[Begin Given information]

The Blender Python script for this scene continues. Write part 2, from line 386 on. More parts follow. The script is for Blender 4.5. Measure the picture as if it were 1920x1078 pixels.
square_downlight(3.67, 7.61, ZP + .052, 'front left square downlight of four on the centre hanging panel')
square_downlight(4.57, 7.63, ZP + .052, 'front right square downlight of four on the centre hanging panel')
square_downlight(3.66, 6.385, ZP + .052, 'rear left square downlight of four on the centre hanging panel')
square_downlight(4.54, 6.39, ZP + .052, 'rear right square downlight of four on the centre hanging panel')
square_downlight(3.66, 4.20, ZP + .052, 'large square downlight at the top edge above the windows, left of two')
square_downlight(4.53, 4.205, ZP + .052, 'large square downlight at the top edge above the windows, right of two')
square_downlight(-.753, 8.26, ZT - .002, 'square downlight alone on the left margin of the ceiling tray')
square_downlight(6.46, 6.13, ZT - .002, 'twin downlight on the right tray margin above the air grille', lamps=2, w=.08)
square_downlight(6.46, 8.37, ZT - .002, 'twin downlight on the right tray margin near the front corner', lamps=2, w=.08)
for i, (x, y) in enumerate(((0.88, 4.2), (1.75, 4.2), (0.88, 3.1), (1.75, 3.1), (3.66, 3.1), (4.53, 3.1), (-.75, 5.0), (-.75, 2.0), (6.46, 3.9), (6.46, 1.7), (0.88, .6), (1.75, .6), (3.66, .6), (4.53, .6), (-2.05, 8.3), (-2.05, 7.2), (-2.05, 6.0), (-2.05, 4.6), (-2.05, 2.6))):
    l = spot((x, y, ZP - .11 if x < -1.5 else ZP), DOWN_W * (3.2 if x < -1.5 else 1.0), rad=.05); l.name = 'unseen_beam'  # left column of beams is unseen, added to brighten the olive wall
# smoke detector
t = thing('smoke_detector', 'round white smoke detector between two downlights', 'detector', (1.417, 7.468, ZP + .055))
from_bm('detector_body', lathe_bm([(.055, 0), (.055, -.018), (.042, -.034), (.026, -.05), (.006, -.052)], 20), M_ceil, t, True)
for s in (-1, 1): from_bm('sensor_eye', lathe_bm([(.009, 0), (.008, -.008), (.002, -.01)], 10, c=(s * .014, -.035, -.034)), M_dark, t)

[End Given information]

- Exercise goal
Extract all of the data exactly as written.

- Response
The Blender Python script for this scene continues. Write part 2, from line 386 on. More parts follow. The script is for Blender 4.5. Measure the picture as if it were 1920x1078 pixels.
square_downlight(3.67, 7.61, ZP + .052, 'front left square downlight of four on the centre hanging panel')
square_downlight(4.57, 7.63, ZP + .052, 'front right square downlight of four on the centre hanging panel')
square_downlight(3.66, 6.385, ZP + .052, 'rear left square downlight of four on the centre hanging panel')
square_downlight(4.54, 6.39, ZP + .052, 'rear right square downlight of four on the centre hanging panel')
square_downlight(3.66, 4.20, ZP + .052, 'large square downlight at the top edge above the windows, left of two')
square_downlight(4.53, 4.205, ZP + .052, 'large square downlight at the top edge above the windows, right of two')
square_downlight(-.753, 8.26, ZT - .002, 'square downlight alone on the left margin of the ceiling tray')
square_downlight(6.46, 6.13, ZT - .002, 'twin downlight on the right tray margin above the air grille', lamps=2, w=.08)
square_downlight(6.46, 8.37, ZT - .002, 'twin downlight on the right tray margin near the front corner', lamps=2, w=.08)
for i, (x, y) in enumerate(((0.88, 4.2), (1.75, 4.2), (0.88, 3.1), (1.75, 3.1), (3.66, 3.1), (4.53, 3.1), (-.75, 5.0), (-.75, 2.0), (6.46, 3.9), (6.46, 1.7), (0.88, .6), (1.75, .6), (3.66, .6), (4.53, .6), (-2.05, 8.3), (-2.05, 7.2), (-2.05, 6.0), (-2.05, 4.6), (-2.05, 2.6))):
    l = spot((x, y, ZP - .11 if x < -1.5 else ZP), DOWN_W * (3.2 if x < -1.5 else 1.0), rad=.05); l.name = 'unseen_beam'  # left column of beams is unseen, added to brighten the olive wall
# smoke detector
t = thing('smoke_detector', 'round white smoke detector between two downlights', 'detector', (1.417, 7.468, ZP + .055))
from_bm('detector_body', lathe_bm([(.055, 0), (.055, -.018), (.042, -.034), (.026, -.05), (.006, -.052)], 20), M_ceil, t, True)
for s in (-1, 1): from_bm('sensor_eye', lathe_bm([(.009, 0), (.008, -.008), (.002, -.01)], 10, c=(s * .014, -.035, -.034)), M_dark, t)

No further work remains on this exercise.